[THE PROBLEM] Below is a listing; reproduce each line of it exactly.

··· RECORDED DATA

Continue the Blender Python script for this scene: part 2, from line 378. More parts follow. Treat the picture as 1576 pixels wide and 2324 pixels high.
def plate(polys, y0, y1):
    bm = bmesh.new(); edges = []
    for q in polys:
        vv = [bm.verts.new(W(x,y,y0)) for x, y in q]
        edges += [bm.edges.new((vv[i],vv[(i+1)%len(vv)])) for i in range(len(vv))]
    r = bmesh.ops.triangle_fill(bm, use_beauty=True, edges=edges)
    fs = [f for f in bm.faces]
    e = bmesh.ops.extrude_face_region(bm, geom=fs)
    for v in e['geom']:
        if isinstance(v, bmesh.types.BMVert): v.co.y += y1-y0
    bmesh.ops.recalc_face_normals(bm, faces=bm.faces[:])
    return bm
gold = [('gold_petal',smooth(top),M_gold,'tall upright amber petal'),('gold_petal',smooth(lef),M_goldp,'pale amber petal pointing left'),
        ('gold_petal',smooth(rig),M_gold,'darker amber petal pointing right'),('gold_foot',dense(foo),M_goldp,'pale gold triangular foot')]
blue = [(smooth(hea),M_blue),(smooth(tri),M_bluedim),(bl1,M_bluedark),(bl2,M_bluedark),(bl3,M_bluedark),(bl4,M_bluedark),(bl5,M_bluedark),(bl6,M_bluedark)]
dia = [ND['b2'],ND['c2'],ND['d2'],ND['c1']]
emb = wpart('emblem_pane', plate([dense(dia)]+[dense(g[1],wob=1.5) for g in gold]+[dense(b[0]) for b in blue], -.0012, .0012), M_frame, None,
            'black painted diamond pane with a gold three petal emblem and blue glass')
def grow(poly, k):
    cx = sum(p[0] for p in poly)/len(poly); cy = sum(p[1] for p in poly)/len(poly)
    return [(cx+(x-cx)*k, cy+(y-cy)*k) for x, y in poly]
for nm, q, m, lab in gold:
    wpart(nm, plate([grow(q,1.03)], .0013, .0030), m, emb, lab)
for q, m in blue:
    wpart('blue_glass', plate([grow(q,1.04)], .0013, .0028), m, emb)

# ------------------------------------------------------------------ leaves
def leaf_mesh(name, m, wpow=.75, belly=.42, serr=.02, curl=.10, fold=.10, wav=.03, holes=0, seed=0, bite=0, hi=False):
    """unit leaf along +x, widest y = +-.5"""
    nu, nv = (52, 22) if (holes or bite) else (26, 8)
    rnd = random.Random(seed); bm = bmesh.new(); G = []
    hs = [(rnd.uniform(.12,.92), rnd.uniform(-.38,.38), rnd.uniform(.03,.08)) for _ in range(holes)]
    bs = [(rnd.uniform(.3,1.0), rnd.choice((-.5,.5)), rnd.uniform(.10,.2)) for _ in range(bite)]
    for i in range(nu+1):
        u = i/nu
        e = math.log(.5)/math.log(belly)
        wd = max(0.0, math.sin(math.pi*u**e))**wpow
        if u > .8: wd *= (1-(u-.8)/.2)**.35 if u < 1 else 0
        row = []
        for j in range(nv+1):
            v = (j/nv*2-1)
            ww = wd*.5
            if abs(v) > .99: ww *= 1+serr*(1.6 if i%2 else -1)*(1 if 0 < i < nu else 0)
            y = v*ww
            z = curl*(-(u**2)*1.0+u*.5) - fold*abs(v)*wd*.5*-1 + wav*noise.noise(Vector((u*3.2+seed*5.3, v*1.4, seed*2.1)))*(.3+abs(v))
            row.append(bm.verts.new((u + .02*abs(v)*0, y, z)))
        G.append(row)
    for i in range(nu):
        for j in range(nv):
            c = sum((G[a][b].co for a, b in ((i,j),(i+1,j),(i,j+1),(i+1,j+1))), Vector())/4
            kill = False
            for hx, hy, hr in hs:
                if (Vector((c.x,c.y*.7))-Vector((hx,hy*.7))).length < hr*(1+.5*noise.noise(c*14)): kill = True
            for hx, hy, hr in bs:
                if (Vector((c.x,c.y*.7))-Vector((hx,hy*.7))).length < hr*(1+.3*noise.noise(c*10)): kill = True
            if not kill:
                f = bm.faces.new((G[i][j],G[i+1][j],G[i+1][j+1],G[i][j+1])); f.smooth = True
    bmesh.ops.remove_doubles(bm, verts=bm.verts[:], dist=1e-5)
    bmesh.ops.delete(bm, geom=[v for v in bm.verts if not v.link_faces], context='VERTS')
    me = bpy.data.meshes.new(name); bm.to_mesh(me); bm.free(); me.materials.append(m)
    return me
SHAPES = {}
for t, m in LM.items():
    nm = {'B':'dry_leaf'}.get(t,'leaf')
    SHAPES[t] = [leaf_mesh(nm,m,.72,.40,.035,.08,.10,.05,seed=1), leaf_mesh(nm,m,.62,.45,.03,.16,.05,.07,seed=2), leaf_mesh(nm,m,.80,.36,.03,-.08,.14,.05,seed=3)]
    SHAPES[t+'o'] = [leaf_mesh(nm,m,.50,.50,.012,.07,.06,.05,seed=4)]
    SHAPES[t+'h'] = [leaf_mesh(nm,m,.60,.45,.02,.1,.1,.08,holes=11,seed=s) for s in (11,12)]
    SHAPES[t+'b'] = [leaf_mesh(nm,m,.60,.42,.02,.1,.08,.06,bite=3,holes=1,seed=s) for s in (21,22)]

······

[FINISHED EXERCISE]
Continue the Blender Python script for this scene: part 2, from line 378. More parts follow. Treat the picture as 1576 pixels wide and 2324 pixels high.
def plate(polys, y0, y1):
    bm = bmesh.new(); edges = []
    for q in polys:
        vv = [bm.verts.new(W(x,y,y0)) for x, y in q]
        edges += [bm.edges.new((vv[i],vv[(i+1)%len(vv)])) for i in range(len(vv))]
    r = bmesh.ops.triangle_fill(bm, use_beauty=True, edges=edges)
    fs = [f for f in bm.faces]
    e = bmesh.ops.extrude_face_region(bm, geom=fs)
    for v in e['geom']:
        if isinstance(v, bmesh.types.BMVert): v.co.y += y1-y0
    bmesh.ops.recalc_face_normals(bm, faces=bm.faces[:])
    return bm
gold = [('gold_petal',smooth(top),M_gold,'tall upright amber petal'),('gold_petal',smooth(lef),M_goldp,'pale amber petal pointing left'),
        ('gold_petal',smooth(rig),M_gold,'darker amber petal pointing right'),('gold_foot',dense(foo),M_goldp,'pale gold triangular foot')]
blue = [(smooth(hea),M_blue),(smooth(tri),M_bluedim),(bl1,M_bluedark),(bl2,M_bluedark),(bl3,M_bluedark),(bl4,M_bluedark),(bl5,M_bluedark),(bl6,M_bluedark)]
dia = [ND['b2'],ND['c2'],ND['d2'],ND['c1']]
emb = wpart('emblem_pane', plate([dense(dia)]+[dense(g[1],wob=1.5) for g in gold]+[dense(b[0]) for b in blue], -.0012, .0012), M_frame, None,
            'black painted diamond pane with a gold three petal emblem and blue glass')
def grow(poly, k):
    cx = sum(p[0] for p in poly)/len(poly); cy = sum(p[1] for p in poly)/len(poly)
    return [(cx+(x-cx)*k, cy+(y-cy)*k) for x, y in poly]
for nm, q, m, lab in gold:
    wpart(nm, plate([grow(q,1.03)], .0013, .0030), m, emb, lab)
for q, m in blue:
    wpart('blue_glass', plate([grow(q,1.04)], .0013, .0028), m, emb)

# ------------------------------------------------------------------ leaves
def leaf_mesh(name, m, wpow=.75, belly=.42, serr=.02, curl=.10, fold=.10, wav=.03, holes=0, seed=0, bite=0, hi=False):
    """unit leaf along +x, widest y = +-.5"""
    nu, nv = (52, 22) if (holes or bite) else (26, 8)
    rnd = random.Random(seed); bm = bmesh.new(); G = []
    hs = [(rnd.uniform(.12,.92), rnd.uniform(-.38,.38), rnd.uniform(.03,.08)) for _ in range(holes)]
    bs = [(rnd.uniform(.3,1.0), rnd.choice((-.5,.5)), rnd.uniform(.10,.2)) for _ in range(bite)]
    for i in range(nu+1):
        u = i/nu
        e = math.log(.5)/math.log(belly)
        wd = max(0.0, math.sin(math.pi*u**e))**wpow
        if u > .8: wd *= (1-(u-.8)/.2)**.35 if u < 1 else 0
        row = []
        for j in range(nv+1):
            v = (j/nv*2-1)
            ww = wd*.5
            if abs(v) > .99: ww *= 1+serr*(1.6 if i%2 else -1)*(1 if 0 < i < nu else 0)
            y = v*ww
            z = curl*(-(u**2)*1.0+u*.5) - fold*abs(v)*wd*.5*-1 + wav*noise.noise(Vector((u*3.2+seed*5.3, v*1.4, seed*2.1)))*(.3+abs(v))
            row.append(bm.verts.new((u + .02*abs(v)*0, y, z)))
        G.append(row)
    for i in range(nu):
        for j in range(nv):
            c = sum((G[a][b].co for a, b in ((i,j),(i+1,j),(i,j+1),(i+1,j+1))), Vector())/4
            kill = False
            for hx, hy, hr in hs:
                if (Vector((c.x,c.y*.7))-Vector((hx,hy*.7))).length < hr*(1+.5*noise.noise(c*14)): kill = True
            for hx, hy, hr in bs:
                if (Vector((c.x,c.y*.7))-Vector((hx,hy*.7))).length < hr*(1+.3*noise.noise(c*10)): kill = True
            if not kill:
                f = bm.faces.new((G[i][j],G[i+1][j],G[i+1][j+1],G[i][j+1])); f.smooth = True
    bmesh.ops.remove_doubles(bm, verts=bm.verts[:], dist=1e-5)
    bmesh.ops.delete(bm, geom=[v for v in bm.verts if not v.link_faces], context='VERTS')
    me = bpy.data.meshes.new(name); bm.to_mesh(me); bm.free(); me.materials.append(m)
    return me
SHAPES = {}
for t, m in LM.items():
    nm = {'B':'dry_leaf'}.get(t,'leaf')
    SHAPES[t] = [leaf_mesh(nm,m,.72,.40,.035,.08,.10,.05,seed=1), leaf_mesh(nm,m,.62,.45,.03,.16,.05,.07,seed=2), leaf_mesh(nm,m,.80,.36,.03,-.08,.14,.05,seed=3)]
    SHAPES[t+'o'] = [leaf_mesh(nm,m,.50,.50,.012,.07,.06,.05,seed=4)]
    SHAPES[t+'h'] = [leaf_mesh(nm,m,.60,.45,.02,.1,.1,.08,holes=11,seed=s) for s in (11,12)]
    SHAPES[t+'b'] = [leaf_mesh(nm,m,.60,.42,.02,.1,.08,.06,bite=3,holes=1,seed=s) for s in (21,22)]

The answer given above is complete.